The head of the West African delegation, Mohammad Chambas, spoke with VOA, saying he has talked with the rebels by phone. He said the rebels expressed a willingness to begin preliminary talks with the mediators soon. "We have made initial contacts. They were good. The other side was receptive and we have explained to them why we are here. We have been authorized by the heads of state of the sub-region to ask them to meet with us and to prepare the grounds for us to be able to find out what their grievances are so that we can end this crisis as quickly as possible," Mr. Chambras said. He said his delegation could be traveling to rebel-held areas as early as Thursday to open talks.

He said the West African contact team, made up of ministers from Ghana, Mali, Nigeria, Niger, Togo, and Guinea-Bissau, hopes to learn more about the insurgents when the first meeting is held. "The main feature of this crisis so far is what is unknown about the rebel side.
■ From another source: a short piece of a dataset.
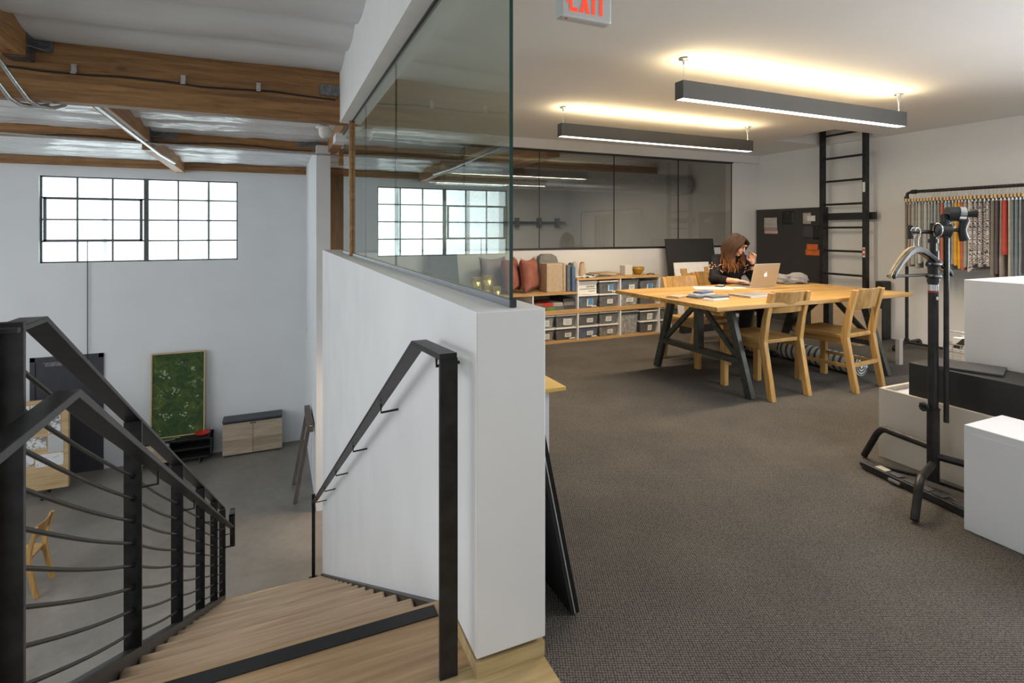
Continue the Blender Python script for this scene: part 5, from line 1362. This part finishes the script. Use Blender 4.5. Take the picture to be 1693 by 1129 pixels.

It is a mystery. The speed with which things have developed, the extent to which they have been able to hold out, it is a mystery. This mystery is what we want to resolve very quickly. Who is behind it. What is involved. What interests are they pursuing here and why has it gone beyond what we knew it to be. We simply do not want it to spread or to drag on much longer," he said.

Mr. Chambas and members of the West African delegation met with Ivory Coast President Laurent Gbagbo on Monday. They reported the Ivorian leader said his government was willing to cooperate with the mediation process.

The crisis, in what was until recent years considered one of West Africa's most prosperous and stable nations, began on September 19 when renegade soldiers attacked military and police targets in various parts of the country.

Since then, hundreds have been killed and rebels have continued this week to take over new towns and villages in the center and north of the country. The latest fighting has been reported in the town of Tiebissou, about 40-kilometers north of the political capital, Yamoussoukro.

France, Ivory Coast's former colonial power, sent more troops to the region on Tuesday. A French contingent has been operating north of Yamoussoukro, aiming to stop rebel incursions to the south.

As mediation efforts got under way, thousands took to the streets of Abidjan to demonstrate support for the government and for peace efforts to end the crisis.